I deal with a lot of social anxiety. Social anxiety, and depression. And I am beginning to think that one of the primary reasons for it is that I don’t trust people.
Oh, don’t get me wrong. I trust people in a rather cynical sense. As long as I have money, I can pay people to do almost anything for me, to pretend to be almost anything for me, to do things for (or even to) me that they might find tiring, disgusting, or worse, just to get from me what I have to offer them. The more money I have, the more outlandish the things I could require of them, and most of them absolutely would do it! See the joke from my first post. There aren’t too many women who would not take a million dollars from me (if I had it to give) to have sex with them. And there are quite a few more women who would if I could just make it appear even remotely ethical. Everyone has their price.
And maybe you would maybe protest “I’d never do that!” And I believe you. I am absolutely sure you believe that! But if I were that kind of man, I could eventually find your price, if I had enough money and resources. I am absolutely sure of that.
I don’t, and I wouldn’t. But that’s immaterial. I could. It might take a lot of work and planning and acting and pretending and doing and saying just the right thing. But I could. That’s why they call it seduction.
But if I were an ugly, homeless man asking for a bowl of soup?

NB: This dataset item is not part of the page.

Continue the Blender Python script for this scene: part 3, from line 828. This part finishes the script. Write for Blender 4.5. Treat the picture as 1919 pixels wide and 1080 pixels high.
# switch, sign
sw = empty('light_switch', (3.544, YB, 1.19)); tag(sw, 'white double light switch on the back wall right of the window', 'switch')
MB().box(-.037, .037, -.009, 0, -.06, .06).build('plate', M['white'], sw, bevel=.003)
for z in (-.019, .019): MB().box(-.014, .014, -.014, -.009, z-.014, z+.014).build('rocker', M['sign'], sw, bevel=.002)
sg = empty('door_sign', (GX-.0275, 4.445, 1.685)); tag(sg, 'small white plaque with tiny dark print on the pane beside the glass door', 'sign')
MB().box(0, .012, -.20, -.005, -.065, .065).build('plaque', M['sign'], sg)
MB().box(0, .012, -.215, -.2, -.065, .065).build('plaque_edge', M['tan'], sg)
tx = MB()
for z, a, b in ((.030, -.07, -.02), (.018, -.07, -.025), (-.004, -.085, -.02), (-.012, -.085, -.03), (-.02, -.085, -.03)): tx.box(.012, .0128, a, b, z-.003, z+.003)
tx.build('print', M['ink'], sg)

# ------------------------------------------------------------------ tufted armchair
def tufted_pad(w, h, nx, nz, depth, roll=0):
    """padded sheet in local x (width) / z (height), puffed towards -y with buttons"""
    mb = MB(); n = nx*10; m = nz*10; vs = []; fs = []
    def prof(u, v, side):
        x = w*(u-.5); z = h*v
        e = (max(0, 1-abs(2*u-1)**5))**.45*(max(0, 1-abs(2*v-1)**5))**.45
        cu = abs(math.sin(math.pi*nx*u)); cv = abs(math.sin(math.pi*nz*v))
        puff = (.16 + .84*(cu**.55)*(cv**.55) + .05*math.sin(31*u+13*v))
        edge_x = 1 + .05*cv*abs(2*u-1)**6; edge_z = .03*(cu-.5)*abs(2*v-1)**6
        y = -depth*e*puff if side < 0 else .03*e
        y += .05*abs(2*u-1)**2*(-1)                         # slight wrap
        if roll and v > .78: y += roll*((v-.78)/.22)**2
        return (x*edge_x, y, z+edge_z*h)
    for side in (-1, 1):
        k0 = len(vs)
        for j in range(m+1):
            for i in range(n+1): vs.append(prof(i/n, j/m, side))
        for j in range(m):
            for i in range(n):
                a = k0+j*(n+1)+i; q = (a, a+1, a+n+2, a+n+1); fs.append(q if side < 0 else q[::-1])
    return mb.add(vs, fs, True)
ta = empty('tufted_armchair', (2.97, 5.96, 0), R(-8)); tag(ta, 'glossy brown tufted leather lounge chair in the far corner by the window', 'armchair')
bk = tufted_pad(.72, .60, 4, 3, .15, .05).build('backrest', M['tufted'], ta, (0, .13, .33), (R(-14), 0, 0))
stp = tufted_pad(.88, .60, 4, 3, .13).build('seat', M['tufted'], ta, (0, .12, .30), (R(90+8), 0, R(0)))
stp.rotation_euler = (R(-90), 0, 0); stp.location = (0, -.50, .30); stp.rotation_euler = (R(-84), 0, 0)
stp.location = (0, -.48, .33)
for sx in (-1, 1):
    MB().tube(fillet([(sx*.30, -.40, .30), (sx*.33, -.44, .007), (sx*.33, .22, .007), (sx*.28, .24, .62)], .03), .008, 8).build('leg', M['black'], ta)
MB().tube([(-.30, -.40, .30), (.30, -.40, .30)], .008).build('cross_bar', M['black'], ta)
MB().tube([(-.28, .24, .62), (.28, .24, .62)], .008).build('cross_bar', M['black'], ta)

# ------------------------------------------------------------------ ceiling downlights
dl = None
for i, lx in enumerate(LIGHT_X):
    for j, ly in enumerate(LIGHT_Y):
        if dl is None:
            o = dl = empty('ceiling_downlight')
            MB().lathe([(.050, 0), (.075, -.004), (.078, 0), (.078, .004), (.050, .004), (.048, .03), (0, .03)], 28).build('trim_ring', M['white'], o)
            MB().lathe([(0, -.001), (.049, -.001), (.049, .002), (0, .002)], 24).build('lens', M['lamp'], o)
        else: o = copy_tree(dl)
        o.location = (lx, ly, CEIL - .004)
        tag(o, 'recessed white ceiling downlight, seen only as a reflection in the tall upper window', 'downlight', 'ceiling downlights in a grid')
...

I’ll leave that there. You know where I’m going with that. I don’t have to spell it out.
I get anxious and nervous around people because I know, without a shadow of a doubt, that they have no interest in me other than what I can offer them. Because that is how this world works. And, for some reason, I am completely incapable of putting on sufficient airs to let them pretend. So I fail. I lose. I always fail, and I always lose. No one wants honesty. I have to let them pretend. That’s how you make money off of them.
I don’t know how to finish this series. I wish I could come up with some pithy saying that makes everything better. This has turned out even more raw and honest than I even knew I was capable of, and that’s saying something. About all I can say is, I hope y’all at least got something out of these posts. I hope they made you think. I know they made me think. I hope you don’t hate me too much after all of this. After this series, it’s back to J-pop and pretending and kawaii and all sorts of silly and useless things that y’all might like and might earn me some followers. After all, this blog is transactional as well. And perhaps it’s time I acted like it.
It’s been real, y’all. Thanks for reading.
*looks around* like what you did with the place. With that crappy joke aside, this was good. You bring up a lot of things to think about. I don’t know if there is a solution to this but it is nice to be more aware of this. And that is a start. It seems like a simple subject to touch on. However, there is a lot of depth to these concepts.
On a somewhat random tangent, when people (not all probably) were children they looked to things like fairy tales and Disney movies. “This is our reality and/or expectation of others” or “I’m a king/queen/princess/prince, etc.”. To paint such a picture and make it their reality can bring their expectations too high. And when they aren’t met they (and their expectations) come crashing down.
I remember back in university, a girl wouldn’t go out with this guy because he didn’t have a car (kinda akin to that one Dave Chapelle joke) and a good paying job. She expected to find a “man” that already had everything she wanted instead of building a relationship and probably creating something imperfectly perfect.
Thank you for your comments. Really, I do appreciate it. As you may read in later posts, I really feel like they weren’t a good thing for this blog, but I am happy that at least one person appreciates them for what they were intended to be.
It’s fine to drift from what you mainly intended to do. What you write makes up your story and that’s all that matters.